Ma i paradigmi sono soggetti a cambiamenti. In un saggio sulla realtà, Heisenberg ha affermato che la ricerca e la conoscenza possono cambiare radicalmente quando la realtà cambia, anche se non è chiaro se il paradigma cambiato permetta i risultati della ricerca o se i risultati della ricerca cambino il paradigma. Forse sono vere entrambe le cose. Newton era uno scienziato moderno da un lato e un alchimista dall’altro. È stato uno di quegli scienziati che hanno contribuito a stabilire l’era di una nuova scienza materialista. Era un alchimista e uno scienziato ed è passato alla storia come uno scienziato moderno.
Pimandro, il terzo campo di informazione
Perché portiamo tutto questo in una rivista che si occupa di cuore in questo numero? Oppure, cosa c’entra la storia della scienza razionale con il cuore?
A questo punto, vorremmo dare un breve sguardo all’alchimia come predecessore della scienza moderna. Ermete Trismegisto è considerato il grande padre dell’alchimia. Di lui si sa ben poco; egli attraversa i secoli sotto forma di innumerevoli scritti ermetici, tra cui il Corpus Hermeticum, la cui paternità non può essere chiaramente ricondotta a lui. Un testo molto centrale del Corpus Hermeticum parla di un “Pimandro”, un punto focale della coscienza che può sollevare istantaneamente una persona da un paradigma prevalente per consentirle di osservare lo scenario della vita dall’inizio alla fine. Einstein si rese conto che un problema può essere risolto solo a partire da un livello di coscienza superiore a quello in cui il problema è sorto. “Pimandro” sembra quindi essere colui che può elevare le persone a un livello di coscienza superiore. Il suo punto di riferimento nell’essere umano è il cuore.
Il campo di informazione universale, che “Pimandro” può collegare come punto focale con il cuore di ogni essere umano, è qualcosa di simile a una visione del mondo interiore, una realtà interiore che lo scienziato può utilizzare per l’interpretazione delle sue ricerche, o che l’artista può utilizzare per la realizzazione artistica e il filosofo per lo sviluppo di nuove prospettive. In una polarità sacra vivente tra il cuore umano e “Pimandro”, emerge un terzo campo di informazioni da cui diventa possibile una scienza del cuore.
Dall’“uno o l’altro” all’“uno e l’altro”.
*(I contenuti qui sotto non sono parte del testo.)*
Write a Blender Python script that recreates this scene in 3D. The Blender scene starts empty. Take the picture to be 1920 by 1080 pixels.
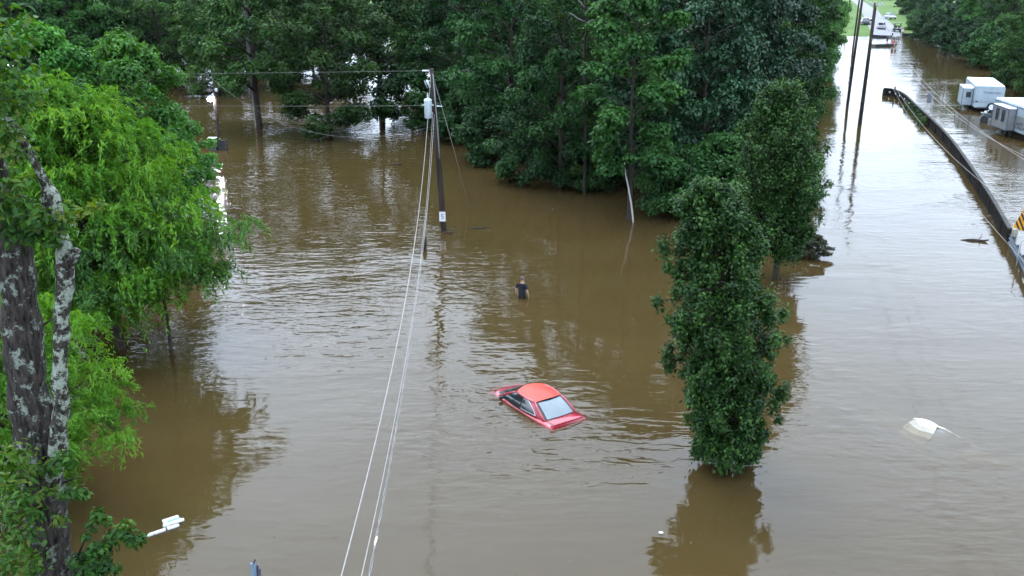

Nel suo libro Mehr Licht (Più luce), Olaf Müller ha cercato di vedere la disputa storica tra Newton e Goethe da una prospettiva globale come punti di vista complementari. Egli descrive i problemi di una visione dualistica del mondo che si è sviluppata nel corso di 2500 anni, e che non è ovviamente in grado conciliare l’approccio fenomenologico con quello matematico-astratto. Nella scienza del cuore esiste una terza struttura di coscienza, una possibilità spirituale di percezione, che ci permette di riconoscere che né l’una né l’altra sono la verità ultima. Da questo livello superiore, le polarità possono essere riconciliate attraverso prospettive complementari.